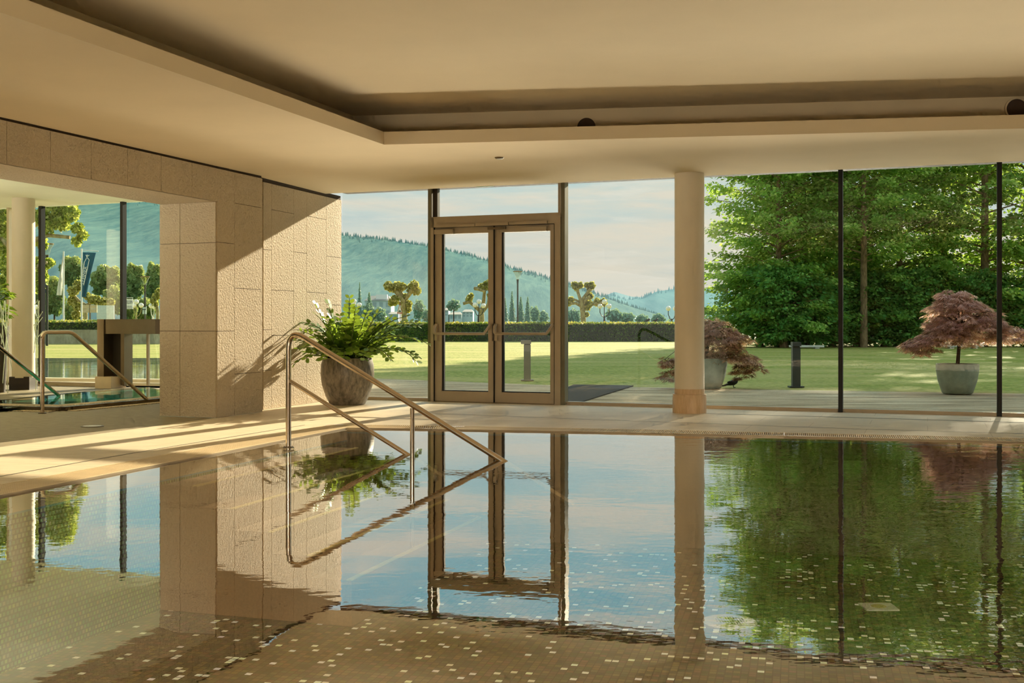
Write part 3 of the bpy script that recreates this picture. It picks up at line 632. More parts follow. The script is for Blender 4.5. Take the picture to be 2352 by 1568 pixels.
# planter at the far left edge with foliage and decorative reeds
pcx = XY(-3,18.5); t = thing('tall_planter', pcx, 'tall dark planter with broad green leaves at the left picture edge', 'potted plant')
ph = H-(748-CY)/F*18.5; b = MB(); b.lathe([(.001,.0),(.1,.0),(.16,ph*.98),(.16,ph),(.145,ph),(.14,ph-.05),(.001,ph-.05)], pcx, 32); b.build('planter', M['planter'], t, True)
b = MB(); b.tube([cw(pcx,ph-.06), cw(pcx,ph+.5)], .02, 8); b.build('stem', M['darkbark'], t)
V = []
for i in range(60):
    az = random.uniform(0,2*PI); z = random.uniform(ph+.1,ph+.62); L = random.uniform(.18,.34); d = Vector((math.cos(az),math.sin(az),random.uniform(-.1,.8))).normalized(); w = d.cross(Vector((0,0,1))).normalized(); p = cw(pcx,z)
    V.append([p, p+d*L*.35+w*L*.13, p+d*L*.75+w*L*.11-Vector((0,0,.03)), p+d*L-Vector((0,0,.1)), p+d*L*.75-w*L*.11-Vector((0,0,.03)), p+d*L*.35-w*L*.13])
quads('foliage', np.array([[tuple(x) for x in f] for f in V]), RNG.uniform(0,1,len(V)), M['trop'], t)
def reeds(label, lines, d, base):
    t = thing('decorative_reeds', base, label, 'reeds'); b = MB()
    for x0, y0, x1, y1 in lines: b.tube([D(x0,y0,d), D(x1,y1,d-.12)], .006, 6)
    o = b.build('reed_rods', M['reed'], t); return t
reeds('pale crossing reed rods beside the planter at the left edge', [(0,690,10,805),(10,690,3,790),(2,700,28,850),(22,690,12,800),(0,730,26,775),(0,765,12,805),(20,700,6,880),(12,690,18,902.5)], 18.2, XY(5,18.2))
reeds('pale crossing reed rods just right of the left column', [(88,690,78,810),(80,700,87,688),(98,715,78,748),(98,728,80,752),(99,760,82,780),(78,745,86,800),(80,720,84,880),(90,690,82,896.5)], 18.9, XY(85,18.9))
c = G(45,463,ZS); t = thing('recessed_downlight', c, 'small round downlight in the greenish ceiling of the side room', 'downlight', 'recessed ceiling downlights')
b = MB(); b.lathe([(.06,0),(.06,-.008),(.045,-.01),(.04,0)], c, 24); b.build('trim_ring', M['satin'], t, True); b = MB(); b.lathe([(.045,-.004),(.001,-.004)], c, 24); b.build('lens', M['vent'], t)
c = G(212,979); t = thing('floor_disc', c, 'small white round disc in the dark sill of the side room', 'floor light')
b = MB(); b.lathe([(.12,.0),(.12,.006),(.1,.009)], c, 28); b.build('rim', M['satin'], t, True); b = MB(); b.lathe([(.1,.007),(.001,.008)], c, 28); b.build('lens', M['globe'], t)  # plain white disc with a satin rim on the floor
q = [G(442,1024),G(473,1026.5),G(520,1017),G(492,1014.5)]; b = MB(); b.prism(q, .0, .003)
tag(b.build('floor_hatch', M['coping']), 'flush square service hatch in the floor by the pool edge', 'hatch')

# ------------------------------------------------------------------ outdoors: ground
dk = MB(); e_ = [G(430,866),G(870,868),G(1300,884),G(1800,893.5),G(2352,902),G(2900,912)]
dpoly = [R2+gnrm*.05+Vector((-.2,.1,0)), GA+gnrm*.04, GR+gnrm*.04+gdir*4]+e_[::-1]
dk.add([cw(p,-.012) for p in dpoly], [tuple(range(len(dpoly)))])
tag(dk.build('deck_floor', M['deck']), 'weathered grey wooden terrace in front of the glass', 'terrace', kind='structure')
ln = MB(); ln.quad(Vector((-70,17.6,-.03)), Vector((70,17.6,-.03)), Vector((70,84,-.03)), Vector((-70,84,-.03)))
# keep the lawn out of the building: a strip beyond the deck only
ln = MB(); lp = [G(-900,866), *e_, Vector((60,16.0,0)), Vector((75,86,0)), Vector((-75,110,0)), Vector((-75,23.8,0))]
ln.add([cw(p,-.02) for p in lp], [tuple(range(len(lp)))])
tag(ln.build('lawn', M['lawn']), 'mown lawn, sunlit on the left and shaded on the right', 'lawn', kind='structure')
gd2 = MB(); gd2.quad(Vector((-3000,100,-.25)), Vector((3000,82,-.25)), Vector((3000,3500,-.25)), Vector((-3000,3500,-.25)))
gd2.quad(Vector((-75,17,-.26)), Vector((75,14,-.26)), Vector((75,112,-.26)), Vector((-75,112,-.26)))
tag(gd2.build('ground', M['far_core']), 'ground and lake shore beyond the hedges', 'ground', kind='structure')
ow = MB(); op = [G(-300,822),G(386,822),G(392,868),G(392,872)+Vector((0,.0,0)),XY(392,21.2),XY(-60,22.2),XY(-300,23)]
ow.add([cw(p,.0) for p in [op[0],op[1],op[4],op[5],op[6]]], [(4,3,2,1,0)]); tag(ow.build('outdoor_pool_water', M['water_out']), 'pale rippled outdoor pool behind the side room glass', 'water', kind='structure')
ob = MB(); ob.add([cw(p,-.012) for p in [op[0],op[1],op[4],op[5],op[6]]], [(4,3,2,1,0)]); tag(ob.build('outdoor_pool_floor', M['slab']), 'pale floor of the outdoor pool', 'pool basin', kind='structure')
oc = MB(); oc.wallbox(op[5], op[4], 0, .09, -.25, .0); oc.wallbox(XY(-60,21.5), XY(392,20.5), 0, .05, -.12, .0); tag(oc.build('trim_8', M['coping']), 'pale coping of the outdoor pool', 'coping', kind='structure')
# doormat
q = [onglass(1300)+gnrm*.12, onglass(1300)+gnrm*.12+(G(1300,931)-onglass(1300))*0, G(1452,886,0), G(1310,884.5,0)]
mt = [G(1240,917), G(1322,926.5), G(1455,885.5), G(1318,883)]; b = MB(); b.prism(mt, -.012, .006)
t = tag(b.build('doormat', M['mat']), 'large black rubber doormat on the terrace outside the door', 'doormat')

# bollard lamps
def bollard(px, py, lab, mat, d, cap=-.0):
    c = XY(px,d); hgt = .79; t = thing('bollard_light', c, lab, 'bollard light', 'bollard lights at the edge of the terrace')
    for nm, bx in (('base_plate',(-.125,.125,-.1,.1,-.012,.012)),('post',(-.068,.068,-.06,.06,.012,hgt-.09)),('lamp_head',(-.075+cap,.075,-.09,.07,hgt-.075,hgt))):
        b = MB(); b.box(c.x+bx[0],c.x+bx[1],c.y+bx[2],c.y+bx[3],bx[4],bx[5]); b.build(nm, M[mat], t)
    b = MB(); b.box(c.x-.06,c.x+.06,c.y-.052,c.y+.052,hgt-.092,hgt-.074); b.build('light_slot', M['black'], t)
bollard(1211,872,'grey square bollard light seen through the right door leaf','post_lit',22.6,-.05)
bollard(1828,888,'dark square bollard light on the terrace edge right of the column','post',20.2)

# potted maples
def blade_leaves(name, pts, outw, mat, parent, size, tint):
    n = len(pts); V = np.empty((n*4,3,3)); T = np.empty(n*4)
    for i in range(n):
        p = np.array(pts[i]); o = np.array(outw[i]); o = o/(np.linalg.norm(o)+1e-9); sd = np.cross(o,[0,0,1.]); sd /= np.linalg.norm(sd)+1e-9
        s = size*random.uniform(.7,1.3); t0 = min(1,max(0,tint[i]+random.uniform(-.25,.25)))
        for k, an in enumerate((-.7,-.2,.25,.75)):
            d = o*math.cos(an)+sd*math.sin(an); d[2] -= random.uniform(.2,.8); d /= np.linalg.norm(d); w = np.cross(d,[0,0,1.])+RNG.normal(size=3)*.3; w /= np.linalg.norm(w)+1e-9
            V[i*4+k] = [p-w*s*.07, p+d*s, p+w*s*.07+d*s*.3]; T[i*4+k] = t0
    return quads(name, V, T, mat, parent)
def maple(px, d, lab, potr, poth, potmat, prof, trunk_top, cx_off, wide, leafm, n, seed, sparse=0.):
    random.seed(seed); c = XY(px,d); t = thing('potted_maple', c, lab, 'potted tree')
    b = MB(); b.lathe([(.001,0),(potr*.66,0),(potr*.72,.015),(potr*.92,poth*.45),(potr,poth*.8),(potr*1.0,poth),(potr*.94,poth),(potr*.92,poth*.9),(.001,poth*.88)], c, 48); b.build('pot', M[potmat], t, True)
    b = MB(); tp = [c+Vector((.0,0,poth*.85)), c+Vector((.02,0,poth+.2)), c+Vector((.03,.0,lerp(poth,trunk_top,.7))), c+Vector((.05,0,trunk_top))]; b.tube(tp, [.032,.028,.024,.015], 10)
    tiers = prof; P = []; O = []; T = []
    for k in range(int(n/26)):
        z, r, zx = random.choices(tiers, [max(.15,q[1]) for q in tiers])[0]; az = random.uniform(0,2*PI); rr = r*math.sqrt(random.uniform(.05,1))
        cz = z+random.uniform(-.05,.05)-.16*(rr/max(r,.01))**2*wide; q = Vector((c.x+zx+math.cos(az)*rr, c.y+math.sin(az)*rr, cz))
        if k % 9 == 0:
            m_ = lerp(tp[3], q, .5)+Vector((0,0,.05)); b.tube([lerp(tp[2],tp[3],random.random()), m_, q], [.012,.008,.004], 6)
        cs = random.uniform(.06,.13); tt = random.uniform(.2,.8)
        for j in range(26):
            a2 = random.uniform(0,2*PI); r2 = cs*math.sqrt(random.random()); dz = -.55*r2+random.uniform(-.02,.02)
            P.append((q.x+math.cos(a2)*r2, q.y+math.sin(a2)*r2, q.z+dz)); O.append((math.cos(a2)+math.cos(az)*.6, math.sin(a2)+math.sin(az)*.6, 0)); T.append(tt+ .25*(z-tiers[0][0])/(tiers[-1][0]-tiers[0][0])-.1)
    b.build('trunk', M['darkbark'], t, True); blade_leaves('foliage', P, O, M[leafm], t, .085, T); return t
maple(2199,18.2,'red-leaved maple with umbrella crown in a grey bowl pot between and beside the black posts', .325,.475,'maplepot',
      [(.86,.16,-.62),(.92,.3,-.5),(1.0,.5,-.3),(1.02,.55,.2),(1.08,.66,.05),(1.18,.66,.1),(1.28,.62,.15),(1.05,.3,.85),(1.4,.54,.1),(1.5,.46,.0),(1.58,.36,.0),(1.66,.26,-.05)], 1.1, 0, 1., 'maple', 12500, 3)
maple(1622,19.7,'drooping dull red maple in a teal pot half hidden by the column', .36,.52,'tealpot',
      [(.35,.18,-.62),(.42,.2,.62),(.5,.25,.75),(.62,.5,.35),(.7,.55,.3),(.85,.52,.2),(.98,.55,.25),(1.05,.5,.15),(.55,.2,-.6),(1.16,.35,.2),(1.22,.25,.1)], 1.0, 0, 1., 'maple2', 7500, 4)

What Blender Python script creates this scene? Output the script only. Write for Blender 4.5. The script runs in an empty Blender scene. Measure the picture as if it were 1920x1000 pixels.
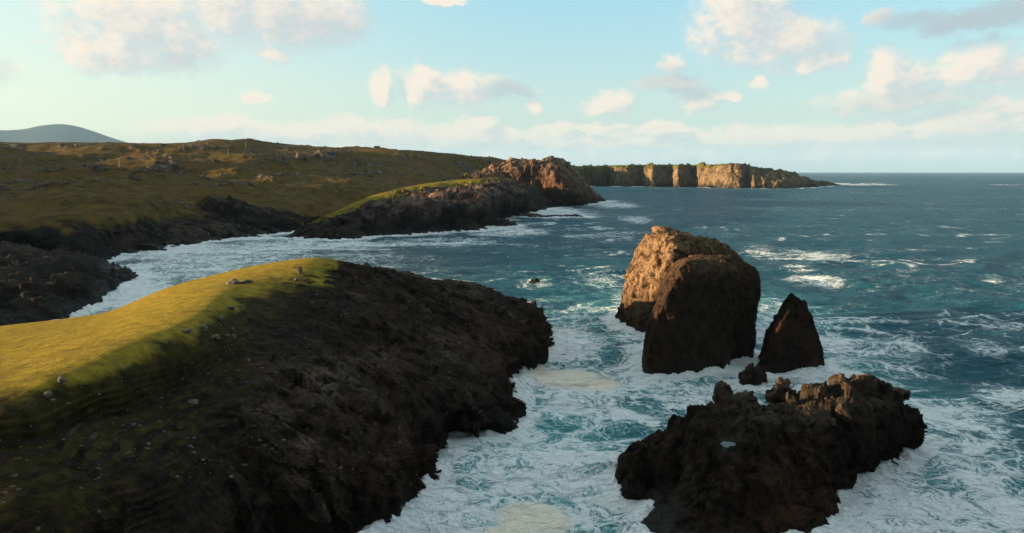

__DIRECTIONS__
Only a number is wanted: how many lines of the material include the word "this".

__ANSWER__
2